▶ _Short problem_
From the listing that follows, extract every line and set it down unaltered.

++++++++++

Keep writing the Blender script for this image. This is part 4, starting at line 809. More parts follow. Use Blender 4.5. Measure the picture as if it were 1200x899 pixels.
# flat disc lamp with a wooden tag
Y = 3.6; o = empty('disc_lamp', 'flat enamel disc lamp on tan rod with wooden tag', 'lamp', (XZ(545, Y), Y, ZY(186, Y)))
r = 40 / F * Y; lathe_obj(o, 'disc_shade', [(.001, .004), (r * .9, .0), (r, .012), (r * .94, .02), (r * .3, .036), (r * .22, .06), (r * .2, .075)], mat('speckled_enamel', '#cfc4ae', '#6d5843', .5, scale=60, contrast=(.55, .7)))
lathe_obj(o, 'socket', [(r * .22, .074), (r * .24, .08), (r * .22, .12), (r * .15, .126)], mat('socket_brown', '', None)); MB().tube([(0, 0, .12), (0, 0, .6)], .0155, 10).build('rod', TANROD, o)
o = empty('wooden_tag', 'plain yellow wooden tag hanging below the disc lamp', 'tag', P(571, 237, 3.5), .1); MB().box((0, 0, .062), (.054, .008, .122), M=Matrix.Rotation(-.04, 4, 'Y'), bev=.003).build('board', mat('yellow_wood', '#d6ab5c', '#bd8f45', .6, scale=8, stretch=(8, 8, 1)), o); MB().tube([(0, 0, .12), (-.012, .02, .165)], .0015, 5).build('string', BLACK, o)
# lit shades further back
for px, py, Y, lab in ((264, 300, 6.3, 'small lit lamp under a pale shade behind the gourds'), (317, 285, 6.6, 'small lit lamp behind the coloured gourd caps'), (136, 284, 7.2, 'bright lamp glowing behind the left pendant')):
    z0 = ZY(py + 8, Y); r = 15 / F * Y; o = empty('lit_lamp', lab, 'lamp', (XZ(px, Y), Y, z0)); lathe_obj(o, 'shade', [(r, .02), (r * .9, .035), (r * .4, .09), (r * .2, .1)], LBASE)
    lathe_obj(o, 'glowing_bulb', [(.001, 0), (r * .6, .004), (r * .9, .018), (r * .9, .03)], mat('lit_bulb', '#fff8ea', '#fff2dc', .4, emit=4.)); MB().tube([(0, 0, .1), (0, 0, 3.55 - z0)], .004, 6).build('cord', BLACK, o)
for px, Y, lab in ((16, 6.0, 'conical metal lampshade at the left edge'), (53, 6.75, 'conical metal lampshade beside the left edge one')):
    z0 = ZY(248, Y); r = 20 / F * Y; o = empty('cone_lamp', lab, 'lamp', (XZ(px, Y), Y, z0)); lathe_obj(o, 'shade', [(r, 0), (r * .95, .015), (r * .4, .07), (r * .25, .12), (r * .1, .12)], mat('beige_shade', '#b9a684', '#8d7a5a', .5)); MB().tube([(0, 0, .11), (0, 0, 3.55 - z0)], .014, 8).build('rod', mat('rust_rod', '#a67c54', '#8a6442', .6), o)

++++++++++

▶ _Answer for the task_
Keep writing the Blender script for this image. This is part 4, starting at line 809. More parts follow. Use Blender 4.5. Measure the picture as if it were 1200x899 pixels.
# flat disc lamp with a wooden tag
Y = 3.6; o = empty('disc_lamp', 'flat enamel disc lamp on tan rod with wooden tag', 'lamp', (XZ(545, Y), Y, ZY(186, Y)))
r = 40 / F * Y; lathe_obj(o, 'disc_shade', [(.001, .004), (r * .9, .0), (r, .012), (r * .94, .02), (r * .3, .036), (r * .22, .06), (r * .2, .075)], mat('speckled_enamel', '#cfc4ae', '#6d5843', .5, scale=60, contrast=(.55, .7)))
lathe_obj(o, 'socket', [(r * .22, .074), (r * .24, .08), (r * .22, .12), (r * .15, .126)], mat('socket_brown', '', None)); MB().tube([(0, 0, .12), (0, 0, .6)], .0155, 10).build('rod', TANROD, o)
o = empty('wooden_tag', 'plain yellow wooden tag hanging below the disc lamp', 'tag', P(571, 237, 3.5), .1); MB().box((0, 0, .062), (.054, .008, .122), M=Matrix.Rotation(-.04, 4, 'Y'), bev=.003).build('board', mat('yellow_wood', '#d6ab5c', '#bd8f45', .6, scale=8, stretch=(8, 8, 1)), o); MB().tube([(0, 0, .12), (-.012, .02, .165)], .0015, 5).build('string', BLACK, o)
# lit shades further back
for px, py, Y, lab in ((264, 300, 6.3, 'small lit lamp under a pale shade behind the gourds'), (317, 285, 6.6, 'small lit lamp behind the coloured gourd caps'), (136, 284, 7.2, 'bright lamp glowing behind the left pendant')):
    z0 = ZY(py + 8, Y); r = 15 / F * Y; o = empty('lit_lamp', lab, 'lamp', (XZ(px, Y), Y, z0)); lathe_obj(o, 'shade', [(r, .02), (r * .9, .035), (r * .4, .09), (r * .2, .1)], LBASE)
    lathe_obj(o, 'glowing_bulb', [(.001, 0), (r * .6, .004), (r * .9, .018), (r * .9, .03)], mat('lit_bulb', '#fff8ea', '#fff2dc', .4, emit=4.)); MB().tube([(0, 0, .1), (0, 0, 3.55 - z0)], .004, 6).build('cord', BLACK, o)
for px, Y, lab in ((16, 6.0, 'conical metal lampshade at the left edge'), (53, 6.75, 'conical metal lampshade beside the left edge one')):
    z0 = ZY(248, Y); r = 20 / F * Y; o = empty('cone_lamp', lab, 'lamp', (XZ(px, Y), Y, z0)); lathe_obj(o, 'shade', [(r, 0), (r * .95, .015), (r * .4, .07), (r * .25, .12), (r * .1, .12)], mat('beige_shade', '#b9a684', '#8d7a5a', .5)); MB().tube([(0, 0, .11), (0, 0, 3.55 - z0)], .014, 8).build('rod', mat('rust_rod', '#a67c54', '#8a6442', .6), o)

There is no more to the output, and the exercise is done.